3. XIRR: The CAGR for SIPs
For most modern investors using a Systematic Investment Plan (SIP), CAGR has a limitation: it assumes all the money was invested on Day 1. In an SIP, you are investing different amounts at different Net Asset Values (NAV) every month.
XIRR (Extended Internal Rate of Return) is the sophisticated sibling of CAGR. It assigns a specific “time weight” to every single transaction. If you are tracking your monthly mutual fund performance, your app is likely showing you XIRR, which is the most accurate reflection of your personal “wallet return.”
How to Evaluate Mutual Fund Performance Using CAGR
Calculating your own CAGR is only half the battle. To build wealth, you must use that number to judge whether your fund manager is earning their fees.
- Benchmarking: If your equity mutual fund has a CAGR of 12%, but its benchmark index (like the S&P 500 or Nifty 50) has a CAGR of 15% over the same period, you are losing money relative to the market. You are paying a fund manager to generate Alpha (excess return); if they can’t beat the index CAGR, you are better off in a low-cost Index Fund.
- Rolling Returns: A single 5-year CAGR can be lucky if you happened to start at a market bottom and end at a peak. Professional investors look at Rolling CAGRs—taking several 3-year or 5-year blocks over a decade—to see if the fund consistently delivers or just had one “lucky” streak.
- The Silent CAGR Killer (Expense Ratios): A mutual fund with an expense ratio of 2% versus a fund with 0.5% might not seem different today. However, over 20 years, that 1.5% difference in annual CAGR can result in a 30% reduction in your final wealth. Always calculate your “Net CAGR” after fees.
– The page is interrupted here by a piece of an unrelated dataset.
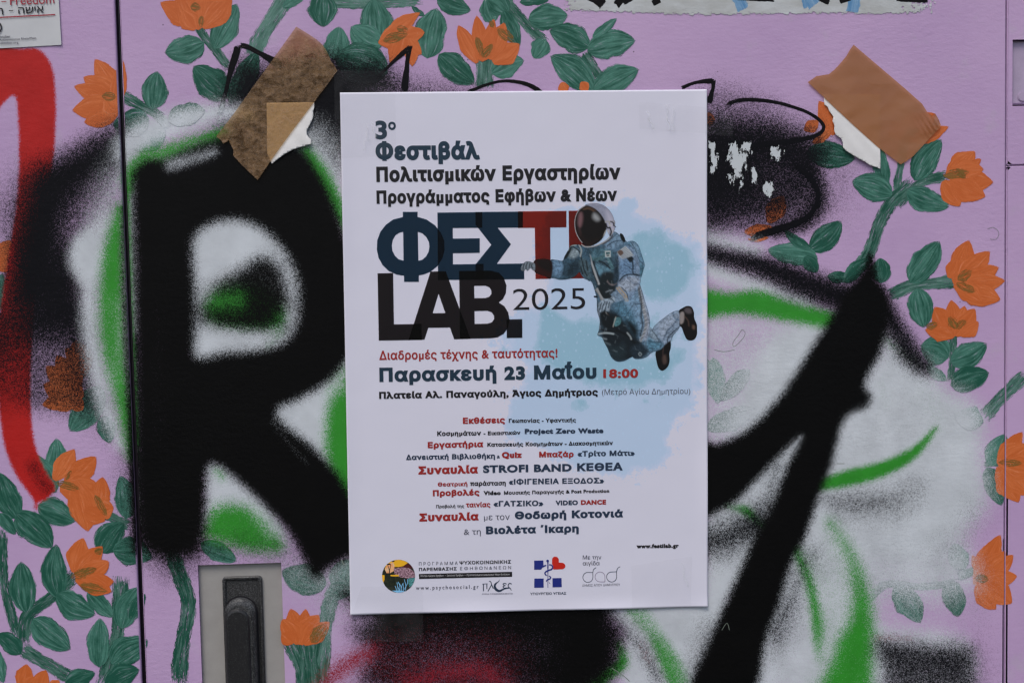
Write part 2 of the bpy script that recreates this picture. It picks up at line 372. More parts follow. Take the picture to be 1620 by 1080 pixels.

The “Power of 15” Rule: Visualizing Growth
To understand why a few percentage points in CAGR matter, let’s look at the Power of 15. This is a common mental model used to show how small differences in compounded growth lead to massive divergence in terminal wealth.
Assume you invest 10,000 per month for 15 years:
| CAGR Rate | Total Investment | Final Wealth (Approx) |
| 8% (Conservative) | 1,800,000 | 3,400,000 |
| 12% (Moderate) | 1,800,000 | 5,000,000 |
| 15% (Aggressive) | 1,800,000 | 6,700,000 |
By increasing your CAGR from 8% to 15%—not by working harder, but by choosing better-performing assets and staying invested longer—you nearly double your final wealth with the exact same principal investment.
The Investor’s Mindset
Wealth building is not a sprint to find the highest annual return; it is a marathon to sustain a solid CAGR over decades. The most successful investors aren’t those who find a fund that does 50% in one year and -30% the next. They are the ones who find “consistent compounders”—funds that provide a steady 12-15% CAGR with lower volatility.
When you stop obsessing over daily NAV fluctuations and start tracking your CAGR and XIRR, you shift your mindset from a speculator to a wealth builder. Mathematics doesn’t lie: time in the market, combined with a disciplined CAGR, is the only proven formula for financial freedom.